* **EXERCISE INSTRUCTIONS**
Please output the data below exactly as given, starting at its first line and stopping after the line that contains "return Vector((x, p.y, p.z))".

------------------------------------------------

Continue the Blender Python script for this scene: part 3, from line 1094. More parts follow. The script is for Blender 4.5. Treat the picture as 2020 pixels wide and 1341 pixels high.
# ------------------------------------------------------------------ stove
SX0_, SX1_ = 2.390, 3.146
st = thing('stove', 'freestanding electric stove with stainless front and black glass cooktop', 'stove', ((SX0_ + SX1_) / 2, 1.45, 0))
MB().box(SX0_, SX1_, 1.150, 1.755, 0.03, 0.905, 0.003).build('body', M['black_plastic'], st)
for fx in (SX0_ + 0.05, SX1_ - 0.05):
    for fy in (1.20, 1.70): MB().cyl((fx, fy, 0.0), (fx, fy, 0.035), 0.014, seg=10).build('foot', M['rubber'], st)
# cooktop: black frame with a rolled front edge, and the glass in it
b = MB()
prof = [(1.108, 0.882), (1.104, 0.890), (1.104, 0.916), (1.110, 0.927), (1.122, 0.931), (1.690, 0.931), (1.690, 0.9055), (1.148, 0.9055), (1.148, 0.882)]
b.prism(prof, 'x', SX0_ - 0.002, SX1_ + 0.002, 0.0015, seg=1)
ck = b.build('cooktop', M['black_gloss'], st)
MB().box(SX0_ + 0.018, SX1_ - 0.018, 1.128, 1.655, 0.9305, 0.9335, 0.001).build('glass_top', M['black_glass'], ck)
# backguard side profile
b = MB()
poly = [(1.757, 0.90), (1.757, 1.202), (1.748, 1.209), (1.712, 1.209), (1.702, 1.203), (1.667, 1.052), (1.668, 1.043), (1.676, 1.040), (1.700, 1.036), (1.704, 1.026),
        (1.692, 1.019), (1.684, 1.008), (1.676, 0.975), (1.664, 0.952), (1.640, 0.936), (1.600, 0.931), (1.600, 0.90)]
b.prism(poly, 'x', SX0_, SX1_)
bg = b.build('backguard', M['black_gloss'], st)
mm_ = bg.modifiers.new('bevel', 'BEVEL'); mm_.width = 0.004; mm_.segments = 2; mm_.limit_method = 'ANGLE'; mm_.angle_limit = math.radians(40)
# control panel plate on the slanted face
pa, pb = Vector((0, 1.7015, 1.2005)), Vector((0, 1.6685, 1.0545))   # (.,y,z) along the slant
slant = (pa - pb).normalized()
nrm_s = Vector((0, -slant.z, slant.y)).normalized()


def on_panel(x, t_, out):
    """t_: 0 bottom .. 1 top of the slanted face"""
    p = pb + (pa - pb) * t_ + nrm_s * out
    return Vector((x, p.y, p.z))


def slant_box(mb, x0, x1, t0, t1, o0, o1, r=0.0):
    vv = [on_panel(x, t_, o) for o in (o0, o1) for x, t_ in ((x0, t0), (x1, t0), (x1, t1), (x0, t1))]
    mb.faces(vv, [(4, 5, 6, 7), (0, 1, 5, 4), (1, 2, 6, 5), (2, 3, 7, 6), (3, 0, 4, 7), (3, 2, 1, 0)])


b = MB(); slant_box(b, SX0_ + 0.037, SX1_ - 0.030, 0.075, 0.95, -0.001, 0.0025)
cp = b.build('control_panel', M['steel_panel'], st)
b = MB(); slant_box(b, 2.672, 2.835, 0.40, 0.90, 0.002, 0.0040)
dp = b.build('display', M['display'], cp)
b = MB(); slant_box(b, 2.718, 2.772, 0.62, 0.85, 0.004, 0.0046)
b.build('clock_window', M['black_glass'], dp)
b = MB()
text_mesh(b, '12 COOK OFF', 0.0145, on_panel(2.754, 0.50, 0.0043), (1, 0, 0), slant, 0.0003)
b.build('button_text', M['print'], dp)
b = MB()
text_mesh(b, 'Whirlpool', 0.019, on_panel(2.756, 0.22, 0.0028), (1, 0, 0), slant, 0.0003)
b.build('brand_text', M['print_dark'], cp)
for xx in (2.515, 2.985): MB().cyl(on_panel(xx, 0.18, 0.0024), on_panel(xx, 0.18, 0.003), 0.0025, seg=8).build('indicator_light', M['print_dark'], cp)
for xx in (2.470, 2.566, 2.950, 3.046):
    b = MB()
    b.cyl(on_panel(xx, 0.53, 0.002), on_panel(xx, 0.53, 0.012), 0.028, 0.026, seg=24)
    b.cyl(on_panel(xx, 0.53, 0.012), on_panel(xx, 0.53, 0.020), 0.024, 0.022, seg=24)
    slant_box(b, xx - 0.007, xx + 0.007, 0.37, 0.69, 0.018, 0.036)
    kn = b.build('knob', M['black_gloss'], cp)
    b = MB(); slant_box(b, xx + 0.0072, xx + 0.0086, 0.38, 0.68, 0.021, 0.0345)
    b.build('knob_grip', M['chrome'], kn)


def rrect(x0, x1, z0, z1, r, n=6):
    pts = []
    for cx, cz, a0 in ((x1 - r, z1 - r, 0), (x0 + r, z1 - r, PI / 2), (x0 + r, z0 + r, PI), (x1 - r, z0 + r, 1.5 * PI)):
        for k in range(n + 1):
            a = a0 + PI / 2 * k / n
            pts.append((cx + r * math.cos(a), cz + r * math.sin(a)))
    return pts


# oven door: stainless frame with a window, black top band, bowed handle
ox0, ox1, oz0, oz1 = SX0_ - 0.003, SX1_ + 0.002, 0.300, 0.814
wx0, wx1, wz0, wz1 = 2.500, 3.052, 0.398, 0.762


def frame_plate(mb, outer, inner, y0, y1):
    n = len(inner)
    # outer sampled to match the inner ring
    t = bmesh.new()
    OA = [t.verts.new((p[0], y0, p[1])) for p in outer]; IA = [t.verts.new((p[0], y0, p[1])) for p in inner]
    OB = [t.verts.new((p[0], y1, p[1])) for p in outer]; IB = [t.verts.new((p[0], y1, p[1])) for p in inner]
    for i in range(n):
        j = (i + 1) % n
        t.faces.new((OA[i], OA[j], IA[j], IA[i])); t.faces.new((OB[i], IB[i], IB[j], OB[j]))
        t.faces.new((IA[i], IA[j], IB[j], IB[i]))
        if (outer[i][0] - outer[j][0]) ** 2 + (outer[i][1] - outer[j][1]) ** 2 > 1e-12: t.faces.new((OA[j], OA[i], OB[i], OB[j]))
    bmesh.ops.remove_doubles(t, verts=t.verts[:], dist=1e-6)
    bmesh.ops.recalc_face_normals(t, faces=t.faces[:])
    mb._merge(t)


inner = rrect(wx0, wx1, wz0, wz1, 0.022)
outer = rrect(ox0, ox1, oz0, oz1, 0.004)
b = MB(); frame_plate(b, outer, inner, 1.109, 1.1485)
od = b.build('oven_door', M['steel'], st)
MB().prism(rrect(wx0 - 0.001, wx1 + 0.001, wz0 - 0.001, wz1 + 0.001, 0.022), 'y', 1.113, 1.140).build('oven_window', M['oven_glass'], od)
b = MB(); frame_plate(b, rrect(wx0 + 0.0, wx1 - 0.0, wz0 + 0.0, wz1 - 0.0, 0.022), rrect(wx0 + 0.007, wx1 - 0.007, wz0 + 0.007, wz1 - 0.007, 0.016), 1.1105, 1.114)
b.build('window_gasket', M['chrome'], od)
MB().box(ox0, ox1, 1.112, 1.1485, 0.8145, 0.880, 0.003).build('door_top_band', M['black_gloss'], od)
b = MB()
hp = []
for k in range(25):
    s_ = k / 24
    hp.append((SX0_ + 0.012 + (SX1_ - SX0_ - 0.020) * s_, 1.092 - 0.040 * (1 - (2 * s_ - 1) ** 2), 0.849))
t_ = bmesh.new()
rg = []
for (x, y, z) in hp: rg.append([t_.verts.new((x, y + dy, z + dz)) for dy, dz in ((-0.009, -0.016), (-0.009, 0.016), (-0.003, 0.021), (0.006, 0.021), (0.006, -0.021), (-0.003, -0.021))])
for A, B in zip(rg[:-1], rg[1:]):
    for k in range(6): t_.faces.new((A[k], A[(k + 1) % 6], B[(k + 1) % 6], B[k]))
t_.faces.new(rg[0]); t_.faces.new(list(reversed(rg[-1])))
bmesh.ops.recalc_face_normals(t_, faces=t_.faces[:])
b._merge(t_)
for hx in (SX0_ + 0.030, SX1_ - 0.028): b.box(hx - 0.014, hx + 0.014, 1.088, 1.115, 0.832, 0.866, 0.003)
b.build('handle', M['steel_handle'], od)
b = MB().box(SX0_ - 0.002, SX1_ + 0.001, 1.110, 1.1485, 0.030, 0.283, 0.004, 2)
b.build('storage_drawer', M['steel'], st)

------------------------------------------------

* **CORRECT RESULT**
Continue the Blender Python script for this scene: part 3, from line 1094. More parts follow. The script is for Blender 4.5. Treat the picture as 2020 pixels wide and 1341 pixels high.
# ------------------------------------------------------------------ stove
SX0_, SX1_ = 2.390, 3.146
st = thing('stove', 'freestanding electric stove with stainless front and black glass cooktop', 'stove', ((SX0_ + SX1_) / 2, 1.45, 0))
MB().box(SX0_, SX1_, 1.150, 1.755, 0.03, 0.905, 0.003).build('body', M['black_plastic'], st)
for fx in (SX0_ + 0.05, SX1_ - 0.05):
    for fy in (1.20, 1.70): MB().cyl((fx, fy, 0.0), (fx, fy, 0.035), 0.014, seg=10).build('foot', M['rubber'], st)
# cooktop: black frame with a rolled front edge, and the glass in it
b = MB()
prof = [(1.108, 0.882), (1.104, 0.890), (1.104, 0.916), (1.110, 0.927), (1.122, 0.931), (1.690, 0.931), (1.690, 0.9055), (1.148, 0.9055), (1.148, 0.882)]
b.prism(prof, 'x', SX0_ - 0.002, SX1_ + 0.002, 0.0015, seg=1)
ck = b.build('cooktop', M['black_gloss'], st)
MB().box(SX0_ + 0.018, SX1_ - 0.018, 1.128, 1.655, 0.9305, 0.9335, 0.001).build('glass_top', M['black_glass'], ck)
# backguard side profile
b = MB()
poly = [(1.757, 0.90), (1.757, 1.202), (1.748, 1.209), (1.712, 1.209), (1.702, 1.203), (1.667, 1.052), (1.668, 1.043), (1.676, 1.040), (1.700, 1.036), (1.704, 1.026),
        (1.692, 1.019), (1.684, 1.008), (1.676, 0.975), (1.664, 0.952), (1.640, 0.936), (1.600, 0.931), (1.600, 0.90)]
b.prism(poly, 'x', SX0_, SX1_)
bg = b.build('backguard', M['black_gloss'], st)
mm_ = bg.modifiers.new('bevel', 'BEVEL'); mm_.width = 0.004; mm_.segments = 2; mm_.limit_method = 'ANGLE'; mm_.angle_limit = math.radians(40)
# control panel plate on the slanted face
pa, pb = Vector((0, 1.7015, 1.2005)), Vector((0, 1.6685, 1.0545))   # (.,y,z) along the slant
slant = (pa - pb).normalized()
nrm_s = Vector((0, -slant.z, slant.y)).normalized()


def on_panel(x, t_, out):
    """t_: 0 bottom .. 1 top of the slanted face"""
    p = pb + (pa - pb) * t_ + nrm_s * out
    return Vector((x, p.y, p.z))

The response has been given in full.